Tony Chan Carusone – Alphawave Semi
Bio: Dr. Tony Chan Carusone has researched integrated circuits and systems for high-speed connectivity in industry and academia for over 20 years. He has been the Chief Technology Officer of Alphawave Semi since 2022 and a faculty member at the University of Toronto since completing his Ph.D. there in 2002. Dr. Carusone has authored over 100 publications, including 11 best paper awards at leading conferences for his work on chip-to-chip and optical communication, analog-to-digital conversion, and precision clock generation. Tony is an IEEE Fellow, and has consulted for the semiconductor industry, collaborating with startups and major global tech companies for more than two decades.
Presentation Abstract:
Exploring 400Gbps-Class Signaling Over Electrical Interfaces
Traditionally, back-end AI networks have relied on electrical interconnects, and there remains a strong desire to maximize their use to keep costs and power consumption low. But the push to scale AI systems is running into the bandwidth limitations of electrical interconnect and analog front-end circuits. Even when optical physical layers are introduced, electrical interfaces are still required between large advanced-logic dies (AI accelerators or switches) and the optoelectronic transceivers. This presentation will share analyses that highlight the challenges of 400Gbps-class signaling over electrical interfaces. Specifically, the frequency-response improvements required to sustain new signaling rates will be quantified. The interplay between PAM modulation formats, coding, channel response, and analog front-end performance will be explored. The potential for advanced packaging and chiplets to address these challenges will depend on the capabilities of supporting die-to-die interfaces.

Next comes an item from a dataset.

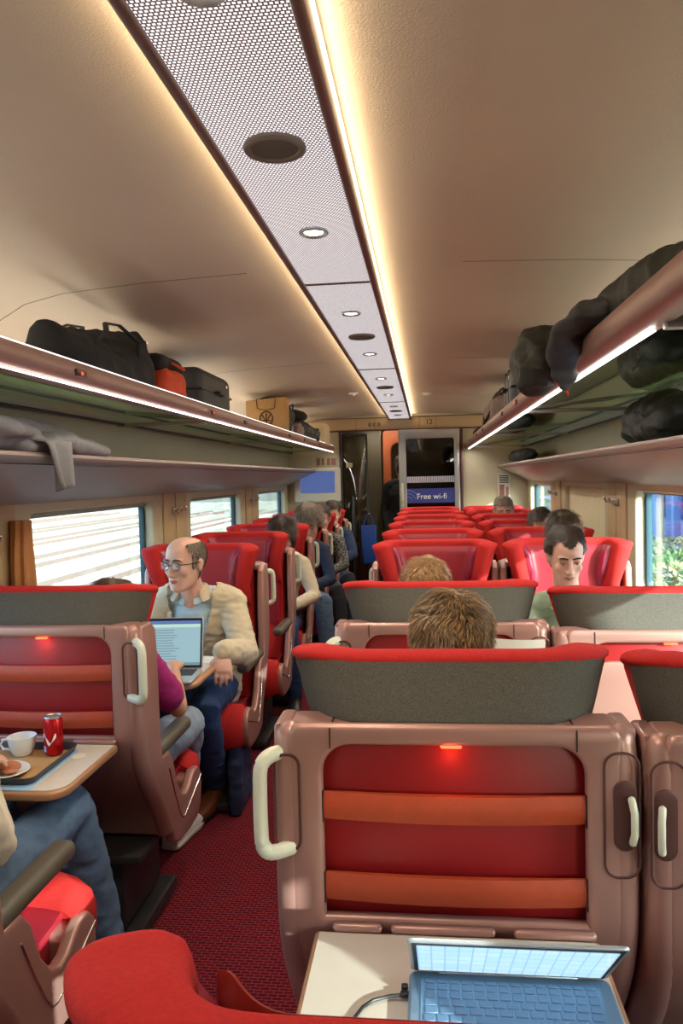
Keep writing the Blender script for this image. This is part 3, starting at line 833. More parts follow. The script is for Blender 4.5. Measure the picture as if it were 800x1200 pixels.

Advancing AI Scalability with New Optical Connectivity Technologies
As the IEEE 802.3dj project concludes, the industry will pivot to new technologies in support of AI scaling. Networking thousands of accelerators will drive new applications for optical physical layers, and any associated new connectivity standards must prioritize low-cost optical technologies to make AI growth sustainable. This presentation will first look at the impact of optical impairments on the reach of 400+Gbps IMDD links. Those impairments, additional losses associated with all-optical switches, and the bandwidth limitations of cost-effective optical modulators and analog-front end circuits all present headwinds for 400Gbps-class IMDD signaling. Thus, coherent-lite technologies may be preferable to IMDD in certain applications. For example, coherent links at 800Gbps/λ have bandwidth requirements similar to 200Gbps IMDD, and link budgets with more margin. Whereas 400Gbps-class IMDD transceivers can be expected to require more complex signal processing, coding, and component technologies than 200Gbps 4-PAM signaling, significant reductions in the cost and power of coherent transceivers are possible by tailoring them to AI networking.